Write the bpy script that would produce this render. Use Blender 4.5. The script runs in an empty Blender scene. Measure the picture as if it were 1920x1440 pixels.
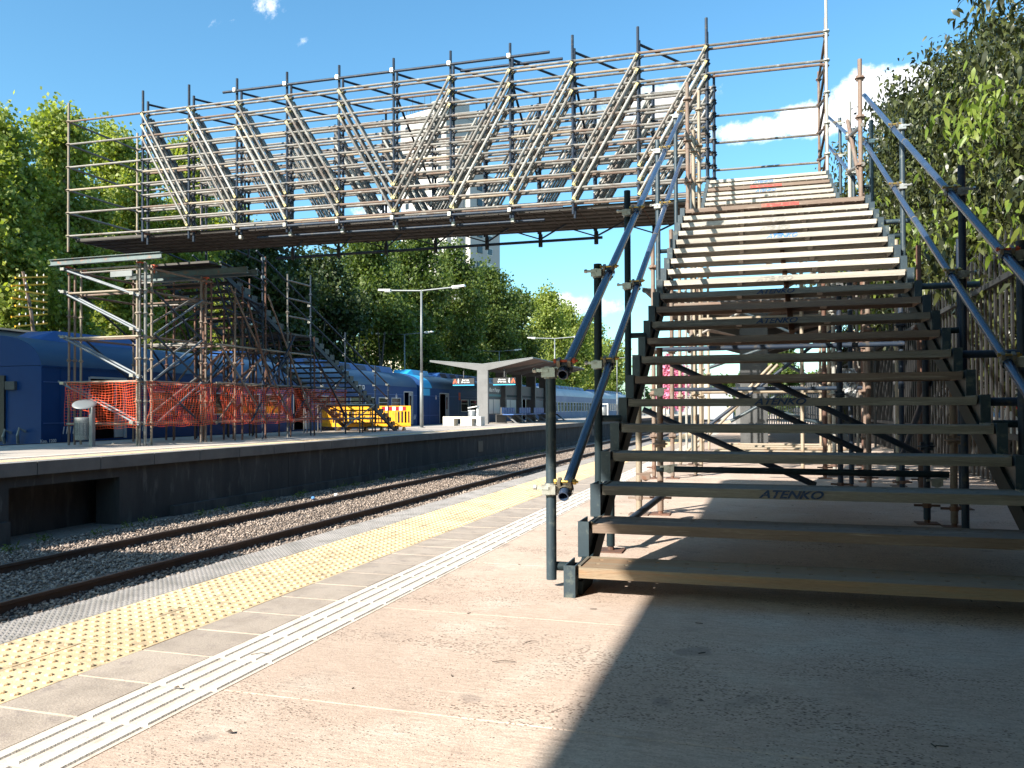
import bpy, math, random
import numpy as np
from mathutils import Vector, Matrix, Euler

random.seed(7)
rng = np.random.default_rng(7)
scene = bpy.context.scene
COL = scene.collection
R = math.radians

# ------------------------------------------------------------------ camera
cam_d = bpy.data.cameras.new("camera")
cam = bpy.data.objects.new("camera", cam_d)
COL.objects.link(cam)
scene.camera = cam
CAM_H = 0.825
YAW, PITCH, ROLL = 0.3035, 0.0137, -0.004
_f = Vector((-math.sin(YAW) * math.cos(PITCH), math.cos(YAW) * math.cos(PITCH), math.sin(PITCH)))
_r = Vector((math.cos(YAW), math.sin(YAW), 0))
_u = _r.cross(_f)
_r2 = _r * math.cos(ROLL) + _u * math.sin(ROLL)
_u2 = -_r * math.sin(ROLL) + _u * math.cos(ROLL)
cam.matrix_world = Matrix(((_r2.x, _u2.x, -_f.x, 0), (_r2.y, _u2.y, -_f.y, 0), (_r2.z, _u2.z, -_f.z, CAM_H), (0, 0, 0, 1)))
cam_d.sensor_width = 36
cam_d.lens = 36 * 1530.3 / 1920
cam_d.shift_y = 26.5 / 1920
cam_d.clip_start = 0.05
cam_d.clip_end = 1500

# ------------------------------------------------------------------ sun and sky
A0 = 0.0162
SUN_DIR = Vector((-0.78, -1.38, 1.0)).normalized()      # towards the sun
sun_d = bpy.data.lights.new("sun", "SUN")
sun_d.energy = 5.0
sun_d.angle = R(0.53)
sun_d.color = (1.0, 0.93, 0.82)
sun = bpy.data.objects.new("sun", sun_d)
COL.objects.link(sun)
sun.location = (-20, -30, 40)
sun.rotation_euler = SUN_DIR.to_track_quat('Z', 'Y').to_euler()

world = bpy.data.worlds.new("World")
scene.world = world
world.use_nodes = True
wn, wl = world.node_tree.nodes, world.node_tree.links
wn.clear()
wout = wn.new("ShaderNodeOutputWorld")
bg = wn.new("ShaderNodeBackground")
bg.inputs[1].default_value = 0.09
sky = wn.new("ShaderNodeTexSky")
sky.sky_type = 'NISHITA'
sky.sun_disc = False
sky.sun_elevation = math.asin(SUN_DIR.z)
sky.sun_rotation = math.atan2(SUN_DIR.x, SUN_DIR.y)
sky.air_density = 1.0
sky.dust_density = 1.0
sky.ozone_density = 1.6
tc = wn.new("ShaderNodeTexCoord")
sep = wn.new("ShaderNodeSeparateXYZ")
wl.new(tc.outputs["Generated"], sep.inputs[0])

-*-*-

* **What to do**
Restate only the lines running from the start of the material above through the line containing "R = math.radians", ends included. No pictures.

* **The answer**
Write the bpy script that would produce this render. Use Blender 4.5. The script runs in an empty Blender scene. Measure the picture as if it were 1920x1440 pixels.
import bpy, math, random
import numpy as np
from mathutils import Vector, Matrix, Euler

random.seed(7)
rng = np.random.default_rng(7)
scene = bpy.context.scene
COL = scene.collection
R = math.radians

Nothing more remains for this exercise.